== DATASET RECORDS

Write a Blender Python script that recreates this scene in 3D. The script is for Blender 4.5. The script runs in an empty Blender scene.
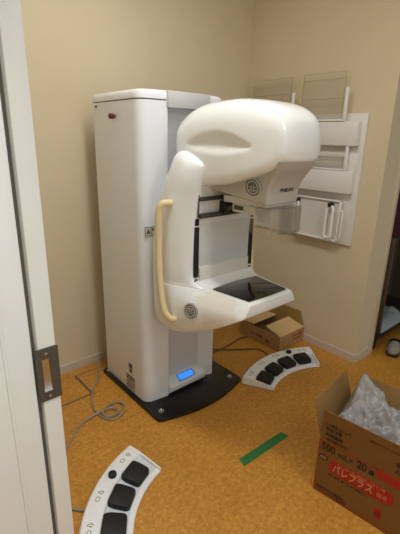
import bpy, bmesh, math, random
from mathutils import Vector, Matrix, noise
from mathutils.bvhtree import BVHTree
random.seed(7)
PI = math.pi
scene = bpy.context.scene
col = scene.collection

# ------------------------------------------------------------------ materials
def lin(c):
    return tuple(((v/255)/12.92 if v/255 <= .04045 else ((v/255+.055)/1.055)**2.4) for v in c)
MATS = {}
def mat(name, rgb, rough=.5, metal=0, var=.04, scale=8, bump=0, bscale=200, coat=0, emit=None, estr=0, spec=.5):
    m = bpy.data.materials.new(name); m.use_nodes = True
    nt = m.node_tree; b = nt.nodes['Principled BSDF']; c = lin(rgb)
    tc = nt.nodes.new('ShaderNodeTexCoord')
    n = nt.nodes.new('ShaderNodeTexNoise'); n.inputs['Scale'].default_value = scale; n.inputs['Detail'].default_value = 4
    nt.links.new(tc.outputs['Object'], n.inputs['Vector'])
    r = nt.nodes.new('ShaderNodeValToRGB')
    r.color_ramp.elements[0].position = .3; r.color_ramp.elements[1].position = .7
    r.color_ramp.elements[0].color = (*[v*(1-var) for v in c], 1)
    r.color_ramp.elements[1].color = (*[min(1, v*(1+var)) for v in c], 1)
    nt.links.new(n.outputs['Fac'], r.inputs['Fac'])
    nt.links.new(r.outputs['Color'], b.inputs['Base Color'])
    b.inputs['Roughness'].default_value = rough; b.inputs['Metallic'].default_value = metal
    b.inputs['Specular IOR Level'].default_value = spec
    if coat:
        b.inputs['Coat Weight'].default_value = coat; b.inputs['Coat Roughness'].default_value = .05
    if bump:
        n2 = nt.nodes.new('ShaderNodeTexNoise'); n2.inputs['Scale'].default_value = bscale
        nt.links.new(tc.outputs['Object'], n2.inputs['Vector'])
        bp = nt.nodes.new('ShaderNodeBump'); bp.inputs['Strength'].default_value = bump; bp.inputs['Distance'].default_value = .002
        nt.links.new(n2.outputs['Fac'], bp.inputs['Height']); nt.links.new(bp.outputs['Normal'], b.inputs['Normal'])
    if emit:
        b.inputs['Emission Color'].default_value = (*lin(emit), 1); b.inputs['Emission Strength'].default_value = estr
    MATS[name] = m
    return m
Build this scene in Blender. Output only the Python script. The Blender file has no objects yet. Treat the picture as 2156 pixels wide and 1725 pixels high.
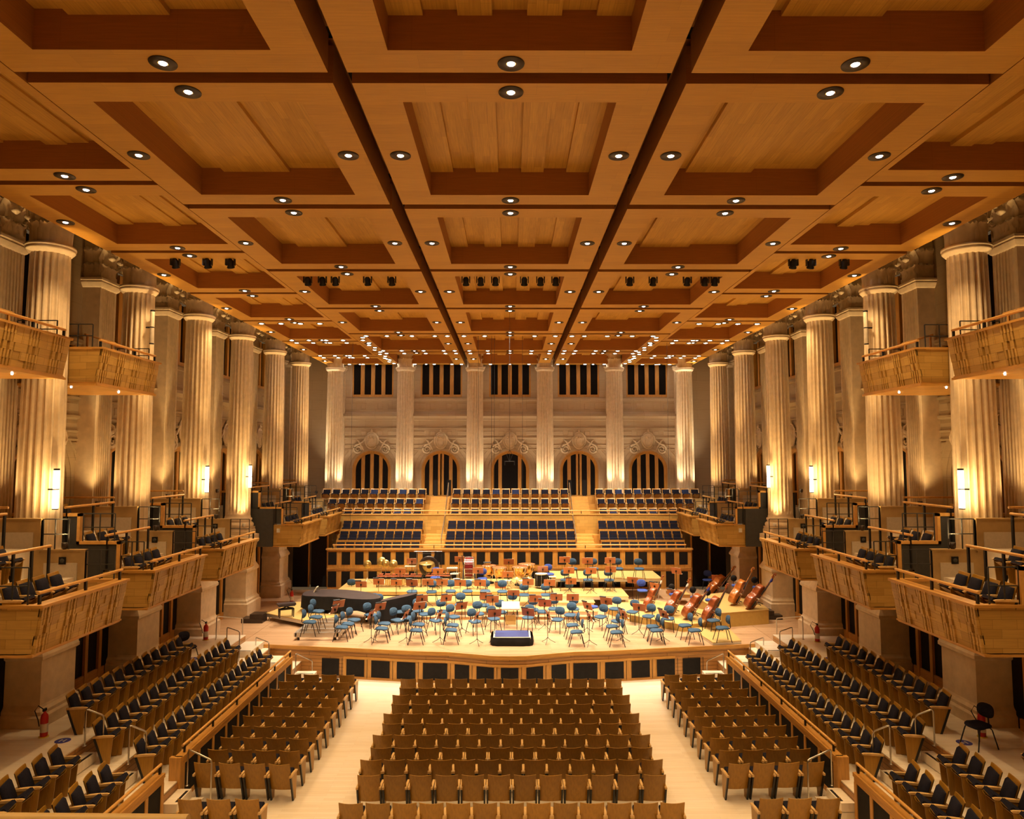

====

■ EXERCISE GOAL ■
Skip the pictures, please, and transcribe only the lines from the beginning of the material through the one that contains "col = scene.collection".

■ FINAL RESULT ■
Write a Blender Python script that recreates this scene in 3D. The script is for Blender 4.5. The script runs in an empty Blender scene.
import bpy, bmesh, math, random
from mathutils import Vector, Matrix, noise
from mathutils.bvhtree import BVHTree
random.seed(7)
PI = math.pi
scene = bpy.context.scene
col = scene.collection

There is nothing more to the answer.